Evaluating the Effect of Dividend Policy Decisions on Firms' Earnings in Nigeria
DOI:
https://doi.org/10.70641/ajbds.v1i2.105Keywords:
Dividend Policy, Dividend Payout Ratio, Dividend Yield, Earnings Per Share, Firms’ EarningsAbstract
This study examines the effect of dividend policy measured by dividend payout ratio and dividend yield on firms’ earnings measured by earnings per share in Nigeria. Dividend policy is a critical financial decision influencing firms’ performance, yet there remains considerable debate regarding its impact on corporate earnings. This research specifically focuses on 40 listed firms in Nigeria across various sectors from the financial years 2018 to 2021, resulting in 160 firm-year observations.
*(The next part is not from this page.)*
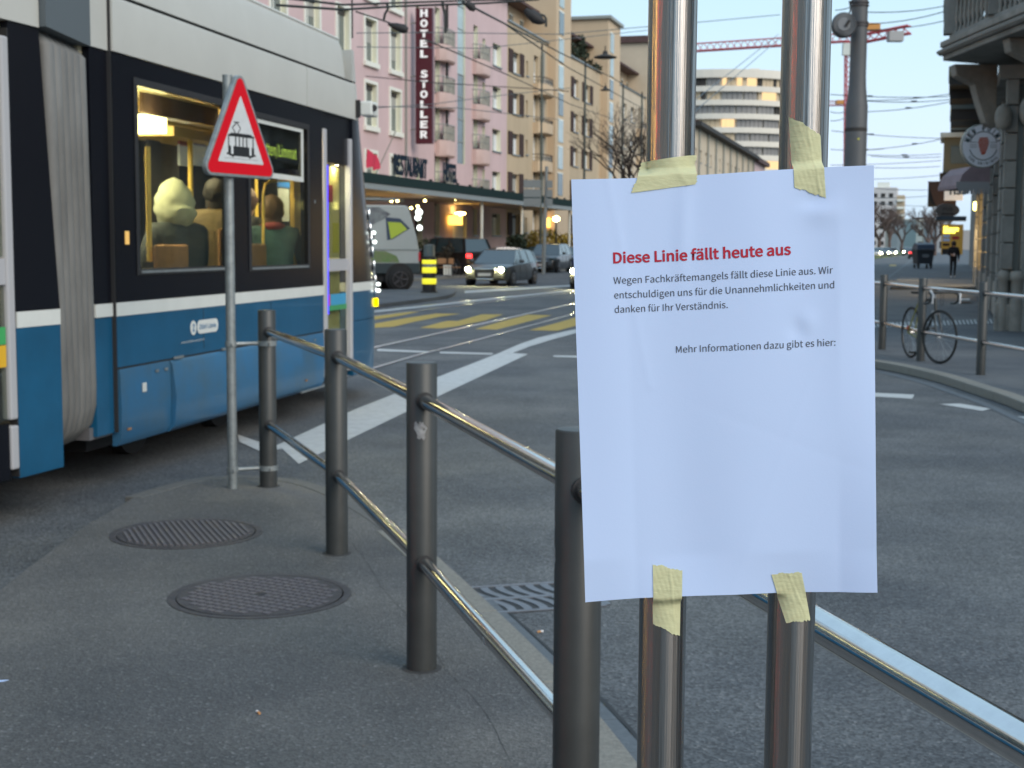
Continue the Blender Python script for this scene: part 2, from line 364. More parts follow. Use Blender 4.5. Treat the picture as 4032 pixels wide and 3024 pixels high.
rail([(1300,1262),(1485,1243),(1868,1195),(2261,1150),(2900,1077),(3110,1043)], .08)
# traffic island behind the crossing
isl = [pz(x, y, .1) for x, y in [(1380,1212),(1485,1198),(1640,1180),(1750,1165),(1767,1162),(1790,1152),(1795,1140),(1400,1140)]]
mb = MB(); mb.prism([(p.x,p.y,.002) for p in isl], (0,0,.1)); struct(mb.build('traffic_island', M['walk2']))
# pavement along the far facades, left side
u15 = Vector((math.sin(rad(15.4)), math.cos(rad(15.4)), 0)); n15 = Vector((u15.y, -u15.x, 0))
q0 = Vector((-1.34, 99.8, 0))
def fac(s, off, z=0): return q0 + u15*s + n15*off + Vector((0,0,z))
mb = MB(); mb.prism([fac(-110,-.5),fac(260,-.5),fac(260,7.0),fac(-110,7.0)], (0,0,.12)); struct(mb.build('far_pavement', M['walk2']))
mb = MB(); mb.prism([fac(-110,7.0),fac(260,7.0),fac(260,7.3),fac(-110,7.3)], (0,0,.13)); struct(mb.build('far_kerb', M['granite']))
# right-hand pavement inside the railing
K = 1.8228
rk = [(1560,700),(1640,730),(1740,757),(1830,768),(1898,778),(1960,788),(2050,808),(2130,832),(2212,858),(2330,905)]
RKP = [pz(x*K, y*K, .1) for x, y in rk]
RP_out = [Vector((p.x,p.y,0)) for p in RKP]
mb = MB(); mb.prism([(p.x,p.y,.002) for p in RP_out] + [(14,10,.002),(30,10,.002),(30,31,.002)] + [(*pz(x, y, .1).xy,.002) for x, y in [(3960,1262),(3700,1262),(3420,1270),(3200,1240),(2950,1270)]], (0,0,.1))
struct(mb.build('corner_pavement', M['walk2']))
k2 = thing('corner_kerb', '', ''); k2.pop('label'); k2.pop('category'); struct(k2)
stones(catmull(RP_out, 5), 'kerb_stone', M['granite'], k2, -.02, .16, .004, .104, 1.0, bevel=.006)
# light lane line round the corner kerb
mb = MB(); C2 = catmull(RP_out, 5); L = along(C2)
for i in range(50):
    (a, d), (b, e) = at_len(C2, L, L[-1]*i/50), at_len(C2, L, L[-1]*(i+1)/50); n = Vector((d.y,-d.x,0)); n2 = Vector((e.y,-e.x,0))
    mb.poly([(*(a+n*.30).xy,.004),(*(a+n*.40).xy,.004),(*(b+n2*.40).xy,.004),(*(b+n2*.30).xy,.004)])
struct(mb.build('gutter_line', M['gutter']))
# tactile stripes at the side street
zz = thing('tactile_marking', '', ''); zz.pop('label'); zz.pop('category'); struct(zz)
for i in range(32):
    t = i/31; x = 3440+t*475; y = 1283-t*17
    q = [pz(x-5, y-9, .1), pz(x+2, y-9, .1), pz(x+10, y+8, .1), pz(x+3, y+8, .1)]
    MB().poly([(p.x,p.y,.107) for p in q]).build('marking_stripe', M['paintw'], zz)
flatpx = lambda name, pxs, z, m: struct(flat(name, [pz(x, y, .1) for x, y in pxs], z, m))
flatpx('crossing_stripe', [(3774,1176),(3820,1176),(3818,1182),(3776,1182)], .106, M['paintw'])
# far pavement beyond the side street with lane line
fp = [pz(x, y, .1) for x, y in [(3505,1130),(3620,1008),(3660,990),(3800,985),(3990,1130)]]
mb = MB(); mb.prism([(p.x,p.y,.002) for p in fp], (0,0,.1)); struct(mb.build('side_pavement', M['walk2']))
mark('lane_line', [(3470,1110),(3478,1112),(3608,1012),(3604,1011)], M['gutter'])
for q in ([(3505,1042),(3530,1042),(3528,1048),(3500,1048)],[(3600,1046),(3630,1046),(3628,1051),(3598,1051)]): mark('lane_dash', q, M['painty'])
# median grass strip in the far road
gp = [pz(x, y, .1) for x, y in [(3350,1028),(3500,1010),(3620,990),(3625,986),(3340,986)]]
mb = MB(); mb.prism([(p.x,p.y,.01) for p in gp], (0,0,.12))
gr = mb.build('grass', mat('grass', (.10,.14,.035), .9, noise=.4, nscale=.6)); stuff(gr); gr['label'] = 'green grass strip in the middle of the far road'; gr['category'] = 'grass'

# ------------------------------------------------------------------ manhole covers
def manhole(c, a, kind, label):
    t = thing('manhole_cover', label, 'manhole cover', (c.x, c.y, .1), a, 'round manhole covers in the pavement'); t.scale = (.91,.91,1)
    mb = MB(); mb.lathe((0,0,0), [(.44,.0005),(.44,.003),(.405,.0035),(.40,.0005)], 56); mb.build('frame_ring', M['castiron'], t)
    mb = MB(); mb.lathe((0,0,0), [(.395,.0006),(.395,.0035),(0.001,.0035)], 56); mb.build('cover_plate', M['castiron'], t)
    if kind == 1:
        mb = MB(); mb.box(-.5,.5,-.0065,.0065,.0036,.0075)
        n = 21
        for i in range(n):
            y = -.34 + .68*i/(n-1); h = math.sqrt(max(.001, .365**2 - y*y))
            m2 = MB(); m2.box(-h, h, y-.0085, y+.0085, .0034, .009); m2.build('rib', M['ribs'], t)
    else:
        n = 15
        for i in range(n):
            for j in range(n):
                x = -.35+.7*i/(n-1); y = -.35+.7*j/(n-1)
                if x*x+y*y < .355**2 and x*x+y*y > .02**2:
                    if (i, j) == (n//2, n//2): continue
                    k = inst('stud', STUD, t, (x, y, .0034))
        MB().lathe((0,0,0), [(.028,.0036),(.028,.0042),(.001,.0042)], 16).build('lifting_hole', M['black'], t)
mb = MB(); mb.box(-.018,.018,-.018,.018,0,.003); STUD = mb.mesh('stud', M['ribs'])
m1 = pz(403*K, 1152*K, .1); m2 = pz(562*K, 1286*K, .1)
manhole(m1, rad(112), 1, 'ribbed round manhole cover, farther from the camera and nearer the tram')
manhole(m2, rad(60), 2, 'studded round manhole cover with a dark central hole, nearer the camera')
# ------------------------------------------------------------------ street drain
gdir = math.atan2(1.71, -.48)
dr = thing('street_drain', 'cast iron street drain grate with curved slots beside the granite kerb', 'drain', (.085, 6.52, 0), gdir)
MB().box(-.245,.245,-.29,.29,.001,.003).build('pit_shade_plate', M['black'], dr)  # flat black plate painting the shade of the pit below the slots
fr = MB(); fr.box(-.25,-.225,-.30,.30,.0032,.008); fr.box(.225,.25,-.30,.30,.0032,.008); fr.box(-.224,.224,-.30,-.275,.0032,.008); fr.box(-.224,.224,.275,.30,.0032,.008); fr.box(-.018,.018,-.274,.274,.0032,.0075)
fr.build('frame', M['castiron2'], dr)
for side in (-1, 1):
    for i in range(8):
        y = -.262 + .075*i; pts = []
        for k in range(7):
            t = k/6; x = side*(.019 + .205*t); yy = y + .05*math.sin(t*math.pi/1.6)*side
            pts.append((x, yy))
        mb = MB()
        w = .020
        mb.loft([[(x,yy-w,.004),(x,yy+w,.004),(x,yy+w,.0062),(x,yy-w,.0062)] for x, yy in pts]); mb.build('grate_bar', M['castiron2'], dr)
# hairline cracks and an old tar repair in the pavement
random.seed(8)
def crack(pts, w, name='pavement_crack'):
    P = [pz(x, y, .1) for x, y in pts]; P = catmull([Vector((p.x,p.y,0)) for p in P], 7); mb = MB()
    Wd = [w*random.uniform(.3,1.2) for _ in P]; P = [p+Vector((random.uniform(-1,1),random.uniform(-1,1),0))*w*1.2 for p in P]
    for i in range(len(P)-1):
        d = (P[i+1]-P[i]).normalized(); n = Vector((d.y,-d.x,0))
        mb.poly([(*(P[i]-n*Wd[i]).xy,.1012),(*(P[i]+n*Wd[i]).xy,.1012),(*(P[i+1]+n*Wd[i+1]).xy,.1012),(*(P[i+1]-n*Wd[i+1]).xy,.1012)])
    return struct(mb.build(name, M['tar']))
crack([(1500,2310),(1580,2400),(1660,2480),(1760,2640),(1900,2790),(2010,3000)], .0011)
crack([(1180,1990),(1300,2050),(1420,2180),(1500,2310)], .0011)
# small litter
def butt(p, a, label):
    t = thing('cigarette_butt', label, 'cigarette butt', p, a)
    MB().cyl((-.014,0,.004),(.002,0,.004),.004,10).build('filter', mat('cork_filter_paper', (.55,.27,.10), .8), t)
    MB().cyl((.0025,0,.004),(.014,0,.0042),.004,10).build('paper_end', mat('cigarette_paper', (.75,.74,.72), .8), t)
butt(pz(558*K,1541*K,.1), rad(120), 'cigarette butt lying on the pavement in the left foreground')
butt(pz(1167*K,1368*K,.0)+Vector((0,0,.004)), rad(25), 'cigarette butt lying on the road below the drain grate')
sc = pz(8, 2682, .1)
mb = MB(); mb.prism([(sc.x-.07,sc.y-.01,.1025),(sc.x+.022,sc.y+.006,.1025),(sc.x+.012,sc.y-.012,.1025),(sc.x-.05,sc.y-.035,.1025)], (0,0,.001))
tag(mb.build('paper_scrap', M['paper']), 'small white paper scrap on the pavement at the left picture edge', 'litter')
# ================================================================== NEAR RAILING
def rail_between(parent, a, b, z, r=.0255, ra=.05):
    a = Vector((a[0],a[1],0)); b = Vector((b[0],b[1],0))
    d = (b-a).normalized()
    MB().cyl((a.x+d.x*ra, a.y+d.y*ra, z), (b.x-d.x*ra, b.y-d.y*ra, z), r, 24).build('rail', M['steel'], parent, smooth=True)
    for p, s in ((a, 1), (b, -1)):
        c = Vector((p.x, p.y, z)) + d*s*(ra-.004)
        MB().cyl(c, c+d*s*.012, r+.007, 20).build('rail_socket', M['rubber'], parent, smooth=True)
def railing(label, posts, ground=.1, h=1.125, r=.0555, zr=(.99, .40)):
    t = thing('pedestrian_railing', label, 'railing', (0,0,0))
    for i, p in enumerate(posts):
        mb = MB(); mb.lathe((p[0],p[1],ground-.02), [(r,0),(r,h+.015),(r-.004,h+.02),(.001,h+.021)], 36)
        o = mb.build('post', M['railing'], t, smooth=True)
        mb = MB(); mb.lathe((p[0],p[1],ground+.0002), [(.074,0),(.072,.0012),(.056,.0025)], 28); mb.build('collar_contact_shade', M['tar'], t)  # faint ground ring, coloured darker to paint contact shade at the post
        if i:
            for z in (zr[:1] if (i == 4 and len(posts) == 5) else zr): rail_between(t, posts[i-1], p, ground+z)
    return t
P1 = pz(580*K,1050*K,.1); P2 = pz(728*K,1195*K,.1); P3 = pz(911*K,1443*K,.1); P4 = pz(1251.5*K,926*K,1.225)
P5 = Vector((.64, 1.32, .1))
near = railing('dark grey post railing with two steel rails running along the near pavement edge', [(p.x,p.y) for p in (P1,P2,P3,P4,P5)])
# bare patch where a sticker was torn from the third post
def patch(parent, c, r, a0, zc, pts, name='torn_sticker'):
    mb = MB(); vs = []
    for da, dz in pts:
        a = a0 + da; vs.append((c[0]+(r+.0008)*math.cos(a), c[1]+(r+.0008)*math.sin(a), zc+dz))
    cen = (c[0]+(r+.001)*math.cos(a0), c[1]+(r+.001)*math.sin(a0), zc)
    mb.add([cen]+vs, [(0,i+1,(i+1)%len(vs)+1) for i in range(len(vs))]); mb.build(name, M['chip'], parent)
random.seed(11)
def blob(w, h, n=22):
    return [(w*math.cos(2*math.pi*i/n)*random.uniform(.6,1.1), h*math.sin(2*math.pi*i/n)*random.uniform(.6,1.1)) for i in range(n)]
patch(near, P3, .0555, rad(-90), .985, blob(.42,.035)); patch(near, P3, .0555, rad(-108), 1.0, blob(.16,.02)); patch(near, P3, .0555, rad(-170), .99, blob(.25,.05))
patch(near, P4, .0555, rad(-176), .93, blob(.28,.04)); patch(near, P4, .0555, rad(-172), 1.0, blob(.14,.02))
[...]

The study employs Panel Estimated Generalized Least Squares with cross-section random effects to analyze the relationship between dividend policy and firm earnings. Findings reveal a weak negative relationship between dividend distributions and firms' earnings, with share prices experiencing a downward trend following negative dividend announcements. Additionally, the study finds that dividend yield has an insignificant effect on firms’ earnings, suggesting that share price movements in the Nigerian stock market are not strongly tied to dividend policy decisions. However, a strong positive relationship exists between earnings per share and firms' earnings, as share prices tend to rise following positive dividend announcements. Based on these findings, the study recommends that firms maintain a stable and consistent dividend payout policy to enhance investor confidence and stock market performance. Since dividend announcements influence share price movements, listed companies should strategically manage their dividend policies to maximize shareholder value and sustain high share prices on the Nigerian Exchange Group.